No-one knows what actually happened to Edward V. He could have died in battle and been buried in a mass grave. Or perhaps he went to live in the remote village of Coldridge in Devon, on land owned by his half-brother the Marquess of Dorset. There is a glorious stained glass window dedicated to Edward V dating from 1511. Why would Edward V abandon his claim to the throne if he were still alive? The Battle of Stoke was a brutal battle, so perhaps he was so badly injured he could no longer speak.

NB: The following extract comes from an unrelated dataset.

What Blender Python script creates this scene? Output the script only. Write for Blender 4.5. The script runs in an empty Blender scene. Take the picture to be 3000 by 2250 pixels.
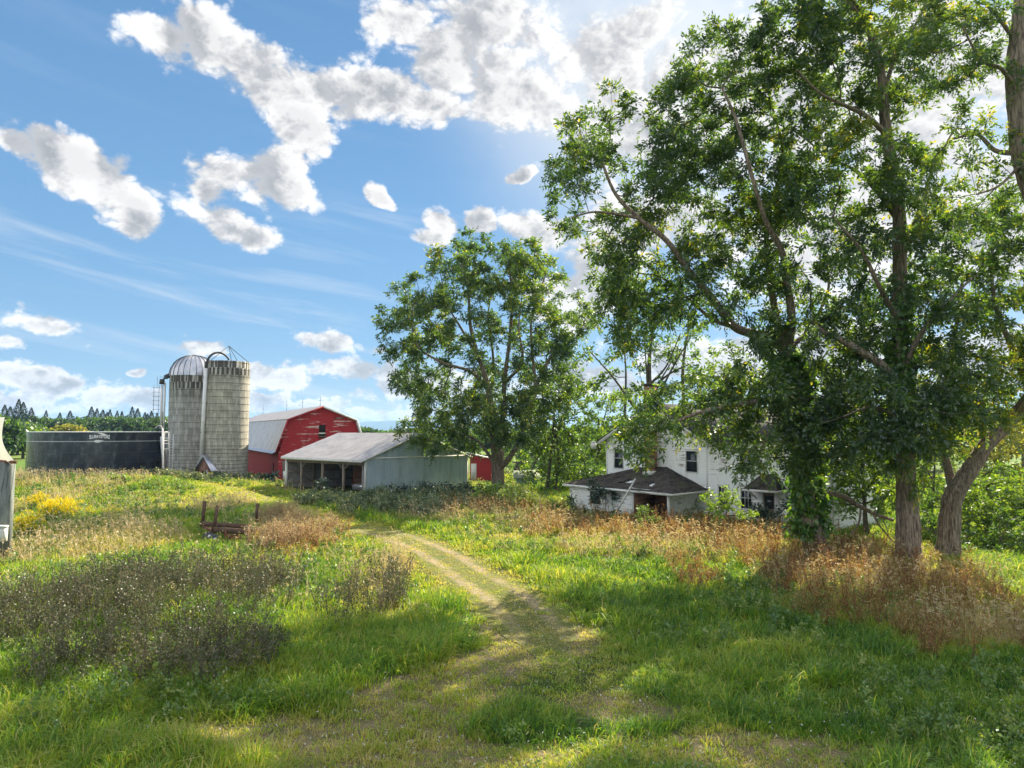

A few years later, in 1493, Richard Duke of York appeared at his Aunt Margaret’s court in Burgundy. Staking his claim to the throne as Richard IV, he mounted another campaign against Henry VII. Most foreign royalty supported him, perhaps because he was also a Burgundian prince on his mother’s side of the family. Eventually, Henry VII captured him and he was executed on 23 November 1499 along with his cousin Edward, Earl of Warwick. so that Henry’s heir Prince Arthur could marry Katherine of Aragon with no Plantagenets heirs left to make trouble for the House of Tudor.
If you are one of those people who think a great injustice was done to Richard III, and you love historical crimes, you will adore this book! Five stars.